En el alegato de ABO, la querella encabezada por Rodolfo Yanzón acusó a los represores por la figura de la violencia sexual a partir del Protocolo de Estocolmo: “La tortura sexual empieza por la desnudez forzada, que en muchos países es un factor constante de toda situación de tortura. Nunca se es tan vulnerable como cuando uno se encuentra desnudo y desvalido”.
Arturo Chillada era un militante de la JP de Mercedes, desde hace años vive en España. Desde el consulado argentino en Madrid lo explicó en primera persona al declarar en la causa del Vesubio: “A mí me agredieron una sola vez y en concreto porque no recordaba el número que me habían puesto y me lo hicieron recordar a base de golpes”, explicó. Adentro del centro, dijo, los guardias los humillaban. Lo hicieron bañar con su amigo Javier, contra la pared, mientras los represores de atrás se reían y les decían que froten los cuerpos uno con otro. Y se reían, les gritaban, comentaban.
Ana Oberlín, Lorena Balardini y Laura Sobredo prepararon un documento para fundamentar el ingreso de este tema en las audiencias. En él recuerdan que desde la reapertura del proceso de justicia se profundizan cuestiones que hasta ahora fueron invisibilizadas. “Uno de estos temas ha sido el ejercicio de la violencia de género en sentido amplio, a través de la comisión de violaciones sexuales y de todo tipo de abusos y vejaciones a detenidos-desaparecidos, varones y mujeres alojados en centros clandestinos”. Y dicen: “De los testimonios surge nítidamente que las agresiones sexuales a las que fueron sometidos los detenidos no configuraron situaciones aisladas, sino que formaron parte de este plan general de aniquilamiento y degradación de la subjetividad de las personas. Además, la violencia sexual en toda su amplitud, así como la violación sexual en particular, fue ejecutada por personas pertenecientes a las diferentes fuerzas armadas y de seguridad e incluso en algunos casos por civiles que actuaron como parte del accionar represivo”.
Myriam Bregman, de la querella de Justicia Ya!, indica que muchos de los nuevos aspectos que aparecen en los juicios se dan a partir de entender por dónde deben ir las preguntas.

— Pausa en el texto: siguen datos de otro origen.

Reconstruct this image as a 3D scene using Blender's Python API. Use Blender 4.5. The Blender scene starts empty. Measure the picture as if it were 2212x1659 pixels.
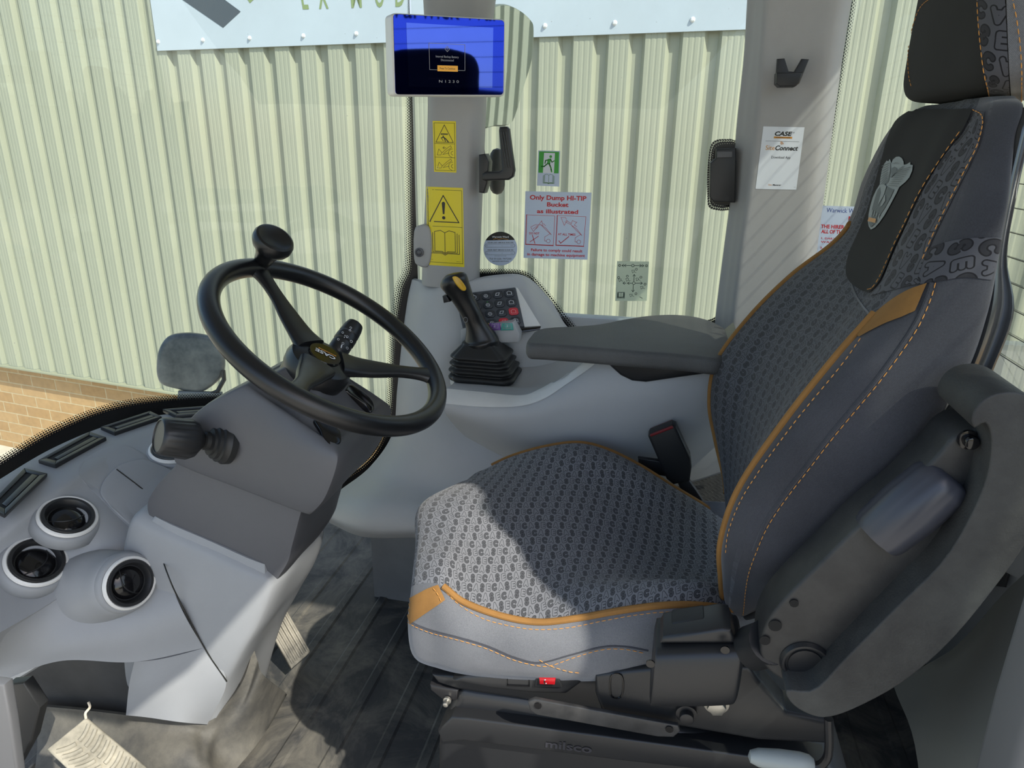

Entre ellos, menciona el rol de los medios durante la dictadura, recuerda que se están abriendo juicios o se abrieron contra Editorial Atlántida por ejemplo por los casos de Cabezas y Angelina Barrios. Que aparece una búsqueda específica sobre el rol de la Iglesia, los curas que aparecieron en los centros clandestinos, los archivos y los civiles. “A partir de las preguntas –dice– salió el dato que el gerente de la Ford, que le decían ‘El loco Antonio’, de apellido Suárez, estaba tan compenetrado con la represión que participaba de operativos con el grupo de tareas de la ESMA.” O los datos que indican que Antonio Pernías llevaba a los prisioneros a comer a las casas de la alta sociedad para que vean que se estaban recuperando, donde también había curas, como destacó el testimonio de Silvia Labayrú. La participación civil para Bregman no es secundaria, sino que es una clase social empresaria que armó y preparó el golpe. Otro de los temas son los llamados testigos contextuales: bomberos, vecinos, empleados que están apareciendo por primera vez a declarar porque algo fuera de las salas se empezó a habilitar para que lo hagan. Pero también hijos de víctimas que tienen la necesidad de situarse a través de sus relatos en ese espacio.
No todo sin embargo es pura potencia. Hay traspiés. Pablo Llonto recuerda que como se sabía, por la organización de las causas hay testigos que deben declarar una y otra vez en distintos juicios. O una polución sobreabundante de datos que obliga a los querellantes a estar despiertos con cientos de antenas, porque muchos de los datos que aparecen en una audiencia sirven para otro, y se pierden. Esos recortes deja además a varios testigos en el aire. Hace unas semanas, pasó por la causa de El Vesubio un bombero voluntario de Monte Grande que por un llamado del intendente local acudió a levantar los cuerpos de la masacre que lleva el nombre de esa localidad. Al hombre le preguntaron si eso era normal. El dijo que en “la época de la subversión los llamaban para ir a buscar cadáveres a todos lados”. Nadie le preguntó nada sobre esas búsquedas quizá porque el objeto del juicio era uno de los centros clandestinos, pero esa información quedó en el aire. Sucedió también con Lila Pastoriza en Vesubio, cuando declaró sobre Pablo Miguez. Ella dijo que pudo saber que Pablo había sido visto por ultima vez en la comisaría de Valentín Alsina en Lanús. Nadie recogió el guante en ese momento para iniciar allí una pesquisa.
También hay testigos que se van sin contar lo que se esperaba que cuenten. Los hay. “Nosotros no tenemos capacidad para hablar con todos los testigos”, dice Liliana Mazea, querellante en El Vesubio. “A veces no se acuerdan de lo que ya declararon o de lo que pasó, pero además cuando te secuestraron y vos no estuviste en una organización ni estabas comprometido por nadie, la cadena se rompe por el eslabón mas débil: la gente tiene medio de que le vuelva a pasar porque no tiene esa red solidaria que les permitió hablar a otras víctimas, van casi obligados, les cuesta decir lo que sufrieron o pasaron porque tienen medio, que es otro de los logros del genocidio”.
Por último, Yanzón enumera otros datos como la actuación de los jueces. “Vemos en otras ciudades -sobre todo en Mendoza- la gran complicidad de jueces y algunos fiscales con la impunidad, algunos de ellos dispuestos a dar pelea y proferir amenazas, cosa que medida que avanzan los juicios se va haciendo mas evidente”. Otro de los temas es la Defensoría General de la Nación. “Son muchos los defensores oficiales que están trabajando, la mayoría son buenos profesionales, pero pasan los límites de una defensa técnica, cuando tratan de probar la “complicidad” de algunas víctimas con los represores, tratándoles de quitar justamente su lugar de víctimas para devaluar sus testimonios y establecer que los crímenes tuvieron otro apoyo y participantes: es gravísimo que, como un órgano estatal, tiendan a deslegitimar el lugar de víctimas en aras de posicionar mejor procesalmente a sus defendidos”.